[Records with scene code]

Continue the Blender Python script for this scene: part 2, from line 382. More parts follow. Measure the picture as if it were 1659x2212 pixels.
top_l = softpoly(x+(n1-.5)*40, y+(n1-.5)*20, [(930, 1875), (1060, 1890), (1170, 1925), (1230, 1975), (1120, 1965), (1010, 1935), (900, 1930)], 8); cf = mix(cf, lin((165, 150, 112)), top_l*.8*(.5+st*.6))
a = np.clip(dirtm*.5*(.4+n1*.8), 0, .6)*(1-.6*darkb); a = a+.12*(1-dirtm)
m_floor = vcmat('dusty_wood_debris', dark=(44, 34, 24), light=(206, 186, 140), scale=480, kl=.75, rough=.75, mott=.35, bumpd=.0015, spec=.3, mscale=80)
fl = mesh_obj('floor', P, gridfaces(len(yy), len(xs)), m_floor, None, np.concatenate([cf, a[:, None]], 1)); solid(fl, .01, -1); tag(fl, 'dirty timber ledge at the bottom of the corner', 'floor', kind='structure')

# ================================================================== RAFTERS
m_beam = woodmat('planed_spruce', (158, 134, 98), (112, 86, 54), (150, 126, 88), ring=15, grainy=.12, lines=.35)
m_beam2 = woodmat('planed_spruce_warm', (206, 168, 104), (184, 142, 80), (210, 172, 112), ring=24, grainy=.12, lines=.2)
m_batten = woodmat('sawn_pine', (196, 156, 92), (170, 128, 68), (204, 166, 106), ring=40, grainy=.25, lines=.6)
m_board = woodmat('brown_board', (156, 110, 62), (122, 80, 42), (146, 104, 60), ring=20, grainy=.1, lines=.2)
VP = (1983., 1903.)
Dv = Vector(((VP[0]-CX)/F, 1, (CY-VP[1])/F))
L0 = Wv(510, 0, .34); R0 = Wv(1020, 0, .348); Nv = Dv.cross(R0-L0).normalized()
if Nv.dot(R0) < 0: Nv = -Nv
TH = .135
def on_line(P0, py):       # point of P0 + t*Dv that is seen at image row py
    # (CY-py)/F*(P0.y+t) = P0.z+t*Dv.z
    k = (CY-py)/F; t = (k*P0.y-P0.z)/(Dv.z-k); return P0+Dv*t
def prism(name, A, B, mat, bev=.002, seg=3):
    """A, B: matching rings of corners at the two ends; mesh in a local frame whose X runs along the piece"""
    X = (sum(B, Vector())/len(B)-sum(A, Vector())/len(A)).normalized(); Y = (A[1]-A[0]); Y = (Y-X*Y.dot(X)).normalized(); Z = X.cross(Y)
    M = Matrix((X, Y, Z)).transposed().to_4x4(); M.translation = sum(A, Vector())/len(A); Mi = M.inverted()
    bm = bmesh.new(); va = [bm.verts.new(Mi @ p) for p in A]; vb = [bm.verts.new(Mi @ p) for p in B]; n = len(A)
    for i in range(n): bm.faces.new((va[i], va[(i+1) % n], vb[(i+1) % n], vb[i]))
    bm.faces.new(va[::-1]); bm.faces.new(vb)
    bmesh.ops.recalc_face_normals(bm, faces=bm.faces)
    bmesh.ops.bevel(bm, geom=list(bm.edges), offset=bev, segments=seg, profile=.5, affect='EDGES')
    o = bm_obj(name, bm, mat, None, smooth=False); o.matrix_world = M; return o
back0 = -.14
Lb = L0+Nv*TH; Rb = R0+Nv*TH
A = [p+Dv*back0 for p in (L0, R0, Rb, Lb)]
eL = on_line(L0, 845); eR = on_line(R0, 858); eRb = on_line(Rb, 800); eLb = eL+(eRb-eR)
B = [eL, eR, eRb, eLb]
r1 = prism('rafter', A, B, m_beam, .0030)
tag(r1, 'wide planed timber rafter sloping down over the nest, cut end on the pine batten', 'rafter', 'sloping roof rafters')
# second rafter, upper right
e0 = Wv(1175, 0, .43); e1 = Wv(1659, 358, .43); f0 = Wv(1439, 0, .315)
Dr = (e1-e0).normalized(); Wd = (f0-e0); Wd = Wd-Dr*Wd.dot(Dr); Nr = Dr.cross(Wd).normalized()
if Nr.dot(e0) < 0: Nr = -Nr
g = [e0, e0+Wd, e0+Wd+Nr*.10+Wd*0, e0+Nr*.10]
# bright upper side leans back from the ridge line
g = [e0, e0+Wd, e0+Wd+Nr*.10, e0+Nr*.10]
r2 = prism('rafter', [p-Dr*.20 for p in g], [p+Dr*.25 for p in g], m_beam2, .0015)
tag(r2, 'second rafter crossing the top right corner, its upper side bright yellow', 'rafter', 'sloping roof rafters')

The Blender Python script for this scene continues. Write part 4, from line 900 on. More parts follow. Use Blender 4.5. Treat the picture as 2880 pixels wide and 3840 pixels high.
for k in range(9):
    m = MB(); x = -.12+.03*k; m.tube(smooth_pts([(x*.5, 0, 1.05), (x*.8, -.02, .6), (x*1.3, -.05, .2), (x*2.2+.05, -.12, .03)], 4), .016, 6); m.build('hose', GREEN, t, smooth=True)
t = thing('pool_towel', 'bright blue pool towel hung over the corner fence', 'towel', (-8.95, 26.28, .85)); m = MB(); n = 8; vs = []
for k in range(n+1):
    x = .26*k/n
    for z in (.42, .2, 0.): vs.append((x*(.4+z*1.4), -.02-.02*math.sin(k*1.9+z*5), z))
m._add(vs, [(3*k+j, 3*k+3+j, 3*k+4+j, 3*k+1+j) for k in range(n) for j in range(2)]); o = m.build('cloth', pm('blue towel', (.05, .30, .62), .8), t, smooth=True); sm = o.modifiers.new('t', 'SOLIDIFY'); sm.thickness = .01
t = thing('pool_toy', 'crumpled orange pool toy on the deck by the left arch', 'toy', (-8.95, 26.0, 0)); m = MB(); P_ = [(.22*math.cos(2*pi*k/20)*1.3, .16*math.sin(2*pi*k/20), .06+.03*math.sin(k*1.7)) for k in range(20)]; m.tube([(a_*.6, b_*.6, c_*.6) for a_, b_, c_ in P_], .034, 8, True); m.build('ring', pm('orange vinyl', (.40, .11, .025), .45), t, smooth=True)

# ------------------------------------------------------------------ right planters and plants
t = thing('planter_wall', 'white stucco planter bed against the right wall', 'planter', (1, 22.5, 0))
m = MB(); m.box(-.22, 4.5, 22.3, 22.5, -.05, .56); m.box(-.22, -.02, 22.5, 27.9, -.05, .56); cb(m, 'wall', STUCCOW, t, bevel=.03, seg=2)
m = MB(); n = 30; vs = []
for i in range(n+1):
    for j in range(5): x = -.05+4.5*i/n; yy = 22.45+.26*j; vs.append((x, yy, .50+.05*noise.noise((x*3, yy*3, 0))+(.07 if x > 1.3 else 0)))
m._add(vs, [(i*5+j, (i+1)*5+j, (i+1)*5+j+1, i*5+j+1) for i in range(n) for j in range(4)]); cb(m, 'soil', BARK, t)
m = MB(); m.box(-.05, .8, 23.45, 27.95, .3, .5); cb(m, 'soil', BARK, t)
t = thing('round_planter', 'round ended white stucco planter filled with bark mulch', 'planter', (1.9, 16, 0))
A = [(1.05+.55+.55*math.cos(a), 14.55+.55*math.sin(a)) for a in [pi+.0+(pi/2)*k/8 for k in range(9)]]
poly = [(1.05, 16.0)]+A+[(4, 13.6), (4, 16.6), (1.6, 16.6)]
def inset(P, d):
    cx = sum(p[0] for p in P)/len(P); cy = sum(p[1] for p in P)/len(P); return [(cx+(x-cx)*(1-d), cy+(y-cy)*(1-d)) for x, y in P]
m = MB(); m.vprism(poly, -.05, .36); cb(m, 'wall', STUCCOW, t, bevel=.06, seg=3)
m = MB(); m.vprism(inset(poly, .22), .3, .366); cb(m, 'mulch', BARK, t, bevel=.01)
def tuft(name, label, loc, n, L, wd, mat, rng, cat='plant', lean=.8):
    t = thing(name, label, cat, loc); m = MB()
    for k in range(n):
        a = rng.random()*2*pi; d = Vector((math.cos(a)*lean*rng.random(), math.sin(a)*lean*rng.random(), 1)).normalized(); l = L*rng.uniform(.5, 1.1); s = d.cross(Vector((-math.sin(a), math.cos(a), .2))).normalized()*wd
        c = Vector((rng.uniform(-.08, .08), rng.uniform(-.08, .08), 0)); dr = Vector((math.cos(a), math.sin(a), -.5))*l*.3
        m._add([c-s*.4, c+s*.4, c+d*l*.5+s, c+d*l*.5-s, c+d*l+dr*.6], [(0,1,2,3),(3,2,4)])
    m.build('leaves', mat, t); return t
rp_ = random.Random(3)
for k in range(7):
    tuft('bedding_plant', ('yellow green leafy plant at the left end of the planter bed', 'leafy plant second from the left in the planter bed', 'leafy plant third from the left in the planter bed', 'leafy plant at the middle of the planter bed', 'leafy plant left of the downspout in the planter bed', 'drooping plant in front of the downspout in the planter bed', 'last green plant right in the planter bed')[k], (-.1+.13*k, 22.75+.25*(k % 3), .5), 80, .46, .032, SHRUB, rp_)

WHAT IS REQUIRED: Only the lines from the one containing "The Blender Python script for this scene continues." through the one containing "t = thing('pool_toy', 'crumpled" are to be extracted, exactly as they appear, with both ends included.

COMPLETE OUTPUT:
The Blender Python script for this scene continues. Write part 4, from line 900 on. More parts follow. Use Blender 4.5. Treat the picture as 2880 pixels wide and 3840 pixels high.
for k in range(9):
    m = MB(); x = -.12+.03*k; m.tube(smooth_pts([(x*.5, 0, 1.05), (x*.8, -.02, .6), (x*1.3, -.05, .2), (x*2.2+.05, -.12, .03)], 4), .016, 6); m.build('hose', GREEN, t, smooth=True)
t = thing('pool_towel', 'bright blue pool towel hung over the corner fence', 'towel', (-8.95, 26.28, .85)); m = MB(); n = 8; vs = []
for k in range(n+1):
    x = .26*k/n
    for z in (.42, .2, 0.): vs.append((x*(.4+z*1.4), -.02-.02*math.sin(k*1.9+z*5), z))
m._add(vs, [(3*k+j, 3*k+3+j, 3*k+4+j, 3*k+1+j) for k in range(n) for j in range(2)]); o = m.build('cloth', pm('blue towel', (.05, .30, .62), .8), t, smooth=True); sm = o.modifiers.new('t', 'SOLIDIFY'); sm.thickness = .01
t = thing('pool_toy', 'crumpled orange pool toy on the deck by the left arch', 'toy', (-8.95, 26.0, 0)); m = MB(); P_ = [(.22*math.cos(2*pi*k/20)*1.3, .16*math.sin(2*pi*k/20), .06+.03*math.sin(k*1.7)) for k in range(20)]; m.tube([(a_*.6, b_*.6, c_*.6) for a_, b_, c_ in P_], .034, 8, True); m.build('ring', pm('orange vinyl', (.40, .11, .025), .45), t, smooth=True)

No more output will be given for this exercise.